• [DATA SECTION]
########
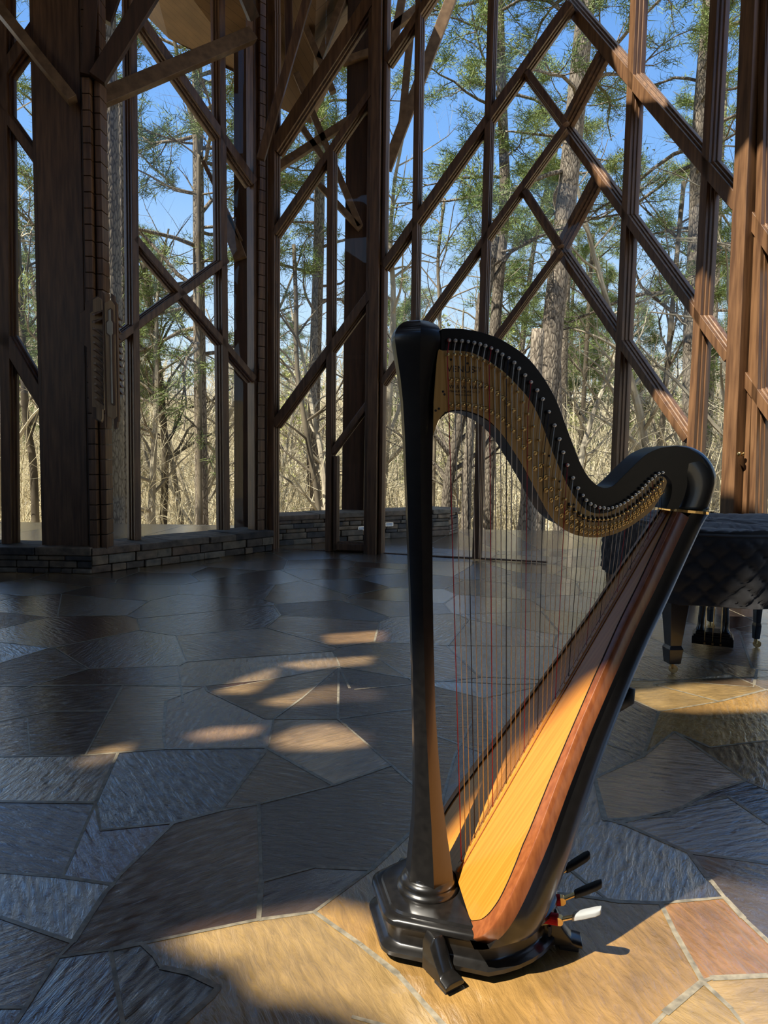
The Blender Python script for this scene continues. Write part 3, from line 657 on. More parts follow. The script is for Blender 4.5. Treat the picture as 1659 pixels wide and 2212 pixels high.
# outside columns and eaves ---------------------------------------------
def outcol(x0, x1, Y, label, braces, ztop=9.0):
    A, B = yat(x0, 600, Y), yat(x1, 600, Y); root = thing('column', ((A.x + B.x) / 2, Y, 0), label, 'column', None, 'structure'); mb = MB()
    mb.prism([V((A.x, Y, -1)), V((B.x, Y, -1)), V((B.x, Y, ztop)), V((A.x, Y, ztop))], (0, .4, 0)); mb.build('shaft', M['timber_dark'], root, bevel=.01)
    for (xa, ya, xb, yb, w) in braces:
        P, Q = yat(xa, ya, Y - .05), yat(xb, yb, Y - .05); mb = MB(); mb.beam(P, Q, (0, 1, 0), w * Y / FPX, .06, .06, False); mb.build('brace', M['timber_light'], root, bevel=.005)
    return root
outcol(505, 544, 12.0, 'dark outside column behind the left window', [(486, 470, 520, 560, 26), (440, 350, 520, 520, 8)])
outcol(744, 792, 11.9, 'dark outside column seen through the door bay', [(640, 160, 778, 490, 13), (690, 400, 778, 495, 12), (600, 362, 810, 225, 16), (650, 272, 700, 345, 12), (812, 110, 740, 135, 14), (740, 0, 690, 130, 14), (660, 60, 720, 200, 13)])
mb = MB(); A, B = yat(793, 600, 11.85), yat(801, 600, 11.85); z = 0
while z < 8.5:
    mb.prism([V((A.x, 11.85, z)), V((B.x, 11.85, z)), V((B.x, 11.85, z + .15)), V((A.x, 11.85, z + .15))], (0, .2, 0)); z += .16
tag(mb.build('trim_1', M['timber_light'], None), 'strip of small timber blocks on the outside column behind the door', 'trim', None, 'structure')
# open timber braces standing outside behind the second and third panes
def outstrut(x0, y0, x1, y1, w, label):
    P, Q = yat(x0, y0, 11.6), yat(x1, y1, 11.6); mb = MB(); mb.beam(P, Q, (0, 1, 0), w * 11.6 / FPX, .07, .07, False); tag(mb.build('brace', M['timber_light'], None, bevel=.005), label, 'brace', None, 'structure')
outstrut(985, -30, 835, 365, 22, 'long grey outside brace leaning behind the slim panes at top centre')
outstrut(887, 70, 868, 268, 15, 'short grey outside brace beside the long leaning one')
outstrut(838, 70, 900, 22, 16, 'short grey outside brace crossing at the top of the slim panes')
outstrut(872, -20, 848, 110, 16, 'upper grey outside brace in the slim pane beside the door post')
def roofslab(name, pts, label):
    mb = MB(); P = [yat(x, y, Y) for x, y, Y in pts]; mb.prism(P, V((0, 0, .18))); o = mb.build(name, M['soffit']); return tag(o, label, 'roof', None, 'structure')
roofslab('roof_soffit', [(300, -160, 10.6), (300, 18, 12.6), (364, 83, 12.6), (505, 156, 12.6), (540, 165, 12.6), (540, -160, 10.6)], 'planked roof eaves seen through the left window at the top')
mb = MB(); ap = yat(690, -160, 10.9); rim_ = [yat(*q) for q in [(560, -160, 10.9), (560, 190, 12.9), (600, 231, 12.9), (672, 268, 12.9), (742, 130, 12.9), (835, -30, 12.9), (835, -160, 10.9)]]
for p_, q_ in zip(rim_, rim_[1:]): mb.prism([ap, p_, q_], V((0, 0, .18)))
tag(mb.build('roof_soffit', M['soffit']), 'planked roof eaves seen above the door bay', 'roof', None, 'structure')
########
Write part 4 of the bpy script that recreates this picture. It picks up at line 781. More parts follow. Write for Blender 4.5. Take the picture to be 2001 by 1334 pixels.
########
• [WHAT YOU HAVE TO DO]
Return from the data every line that holds "More".

• [FULL ANSWER]
The Blender Python script for this scene continues. Write part 3, from line 657 on. More parts follow. The script is for Blender 4.5. Treat the picture as 1659 pixels wide and 2212 pixels high.
Write part 4 of the bpy script that recreates this picture. It picks up at line 781. More parts follow. Write for Blender 4.5. Take the picture to be 2001 by 1334 pixels.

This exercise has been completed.